* START *

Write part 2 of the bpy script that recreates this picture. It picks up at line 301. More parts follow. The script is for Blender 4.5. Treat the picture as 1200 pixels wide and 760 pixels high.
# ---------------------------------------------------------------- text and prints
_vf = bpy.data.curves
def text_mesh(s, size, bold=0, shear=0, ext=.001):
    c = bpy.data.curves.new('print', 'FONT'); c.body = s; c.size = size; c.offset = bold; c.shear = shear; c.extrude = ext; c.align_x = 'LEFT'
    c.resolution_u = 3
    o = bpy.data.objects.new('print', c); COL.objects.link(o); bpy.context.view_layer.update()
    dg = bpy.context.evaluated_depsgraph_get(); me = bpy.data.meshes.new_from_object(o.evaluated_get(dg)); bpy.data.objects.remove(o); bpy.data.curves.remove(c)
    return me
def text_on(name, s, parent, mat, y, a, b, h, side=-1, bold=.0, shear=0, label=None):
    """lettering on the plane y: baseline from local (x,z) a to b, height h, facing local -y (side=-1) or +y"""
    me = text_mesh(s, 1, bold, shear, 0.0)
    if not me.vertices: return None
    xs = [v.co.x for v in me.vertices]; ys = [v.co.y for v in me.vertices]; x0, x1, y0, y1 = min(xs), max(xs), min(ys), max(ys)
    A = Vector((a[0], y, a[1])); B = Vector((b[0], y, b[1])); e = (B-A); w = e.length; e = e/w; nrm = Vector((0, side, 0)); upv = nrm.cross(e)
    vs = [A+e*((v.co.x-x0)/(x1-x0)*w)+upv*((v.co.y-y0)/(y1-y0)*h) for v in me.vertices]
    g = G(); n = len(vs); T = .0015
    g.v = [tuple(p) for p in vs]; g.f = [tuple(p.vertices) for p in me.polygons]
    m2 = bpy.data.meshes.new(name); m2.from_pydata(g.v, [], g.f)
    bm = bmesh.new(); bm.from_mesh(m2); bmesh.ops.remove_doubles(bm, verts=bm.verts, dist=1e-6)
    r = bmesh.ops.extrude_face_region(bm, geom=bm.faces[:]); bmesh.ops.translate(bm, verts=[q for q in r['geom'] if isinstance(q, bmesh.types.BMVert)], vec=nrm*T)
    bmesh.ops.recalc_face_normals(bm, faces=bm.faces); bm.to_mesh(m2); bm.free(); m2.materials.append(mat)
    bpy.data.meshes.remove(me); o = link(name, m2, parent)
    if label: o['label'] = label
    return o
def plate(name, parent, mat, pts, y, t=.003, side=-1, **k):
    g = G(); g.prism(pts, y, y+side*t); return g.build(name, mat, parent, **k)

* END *

### Short task
Can you give every line above again, exactly as written?

### Problem solution
Write part 2 of the bpy script that recreates this picture. It picks up at line 301. More parts follow. The script is for Blender 4.5. Treat the picture as 1200 pixels wide and 760 pixels high.
# ---------------------------------------------------------------- text and prints
_vf = bpy.data.curves
def text_mesh(s, size, bold=0, shear=0, ext=.001):
    c = bpy.data.curves.new('print', 'FONT'); c.body = s; c.size = size; c.offset = bold; c.shear = shear; c.extrude = ext; c.align_x = 'LEFT'
    c.resolution_u = 3
    o = bpy.data.objects.new('print', c); COL.objects.link(o); bpy.context.view_layer.update()
    dg = bpy.context.evaluated_depsgraph_get(); me = bpy.data.meshes.new_from_object(o.evaluated_get(dg)); bpy.data.objects.remove(o); bpy.data.curves.remove(c)
    return me
def text_on(name, s, parent, mat, y, a, b, h, side=-1, bold=.0, shear=0, label=None):
    """lettering on the plane y: baseline from local (x,z) a to b, height h, facing local -y (side=-1) or +y"""
    me = text_mesh(s, 1, bold, shear, 0.0)
    if not me.vertices: return None
    xs = [v.co.x for v in me.vertices]; ys = [v.co.y for v in me.vertices]; x0, x1, y0, y1 = min(xs), max(xs), min(ys), max(ys)
    A = Vector((a[0], y, a[1])); B = Vector((b[0], y, b[1])); e = (B-A); w = e.length; e = e/w; nrm = Vector((0, side, 0)); upv = nrm.cross(e)
    vs = [A+e*((v.co.x-x0)/(x1-x0)*w)+upv*((v.co.y-y0)/(y1-y0)*h) for v in me.vertices]
    g = G(); n = len(vs); T = .0015
    g.v = [tuple(p) for p in vs]; g.f = [tuple(p.vertices) for p in me.polygons]
    m2 = bpy.data.meshes.new(name); m2.from_pydata(g.v, [], g.f)
    bm = bmesh.new(); bm.from_mesh(m2); bmesh.ops.remove_doubles(bm, verts=bm.verts, dist=1e-6)
    r = bmesh.ops.extrude_face_region(bm, geom=bm.faces[:]); bmesh.ops.translate(bm, verts=[q for q in r['geom'] if isinstance(q, bmesh.types.BMVert)], vec=nrm*T)
    bmesh.ops.recalc_face_normals(bm, faces=bm.faces); bm.to_mesh(m2); bm.free(); m2.materials.append(mat)
    bpy.data.meshes.remove(me); o = link(name, m2, parent)
    if label: o['label'] = label
    return o
def plate(name, parent, mat, pts, y, t=.003, side=-1, **k):
    g = G(); g.prism(pts, y, y+side*t); return g.build(name, mat, parent, **k)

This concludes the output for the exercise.